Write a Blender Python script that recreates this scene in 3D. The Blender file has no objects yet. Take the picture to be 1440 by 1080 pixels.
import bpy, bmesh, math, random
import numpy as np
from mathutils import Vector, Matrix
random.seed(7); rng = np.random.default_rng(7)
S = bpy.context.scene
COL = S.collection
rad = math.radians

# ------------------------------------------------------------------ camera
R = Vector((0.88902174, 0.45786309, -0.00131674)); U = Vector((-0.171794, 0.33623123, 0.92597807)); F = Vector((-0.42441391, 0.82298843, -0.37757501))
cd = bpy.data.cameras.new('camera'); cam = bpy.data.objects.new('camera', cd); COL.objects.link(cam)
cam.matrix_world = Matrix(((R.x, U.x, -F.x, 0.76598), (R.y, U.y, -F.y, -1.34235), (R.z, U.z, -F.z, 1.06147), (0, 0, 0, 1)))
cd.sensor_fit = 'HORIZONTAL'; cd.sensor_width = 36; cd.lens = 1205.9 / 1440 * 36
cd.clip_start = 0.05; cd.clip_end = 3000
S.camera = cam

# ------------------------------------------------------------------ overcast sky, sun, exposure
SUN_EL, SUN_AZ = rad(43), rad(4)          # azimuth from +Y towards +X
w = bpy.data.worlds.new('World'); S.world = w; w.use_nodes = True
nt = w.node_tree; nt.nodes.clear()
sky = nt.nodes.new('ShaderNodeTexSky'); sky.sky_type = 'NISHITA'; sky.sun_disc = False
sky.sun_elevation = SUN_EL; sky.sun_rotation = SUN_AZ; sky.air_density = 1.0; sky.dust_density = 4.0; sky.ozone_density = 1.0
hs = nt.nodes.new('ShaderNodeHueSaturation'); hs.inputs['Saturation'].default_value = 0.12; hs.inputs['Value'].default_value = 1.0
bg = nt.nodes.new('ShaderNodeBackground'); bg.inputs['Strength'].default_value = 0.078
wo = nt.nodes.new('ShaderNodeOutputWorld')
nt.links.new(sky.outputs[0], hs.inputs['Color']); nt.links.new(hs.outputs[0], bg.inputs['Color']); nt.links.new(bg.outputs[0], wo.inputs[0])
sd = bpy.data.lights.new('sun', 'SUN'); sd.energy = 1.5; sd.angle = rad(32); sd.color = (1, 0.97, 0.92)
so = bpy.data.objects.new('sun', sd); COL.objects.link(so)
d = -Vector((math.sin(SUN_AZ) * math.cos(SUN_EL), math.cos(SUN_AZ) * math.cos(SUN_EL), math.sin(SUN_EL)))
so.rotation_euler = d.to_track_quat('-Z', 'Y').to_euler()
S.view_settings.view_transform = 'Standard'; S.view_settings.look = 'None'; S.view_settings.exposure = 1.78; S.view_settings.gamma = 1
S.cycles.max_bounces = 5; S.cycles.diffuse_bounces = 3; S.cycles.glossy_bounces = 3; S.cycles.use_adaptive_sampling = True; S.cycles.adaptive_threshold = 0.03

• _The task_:
Only the number is wanted: how many lines of the material contain the word "objects"?

• _Task result_:
3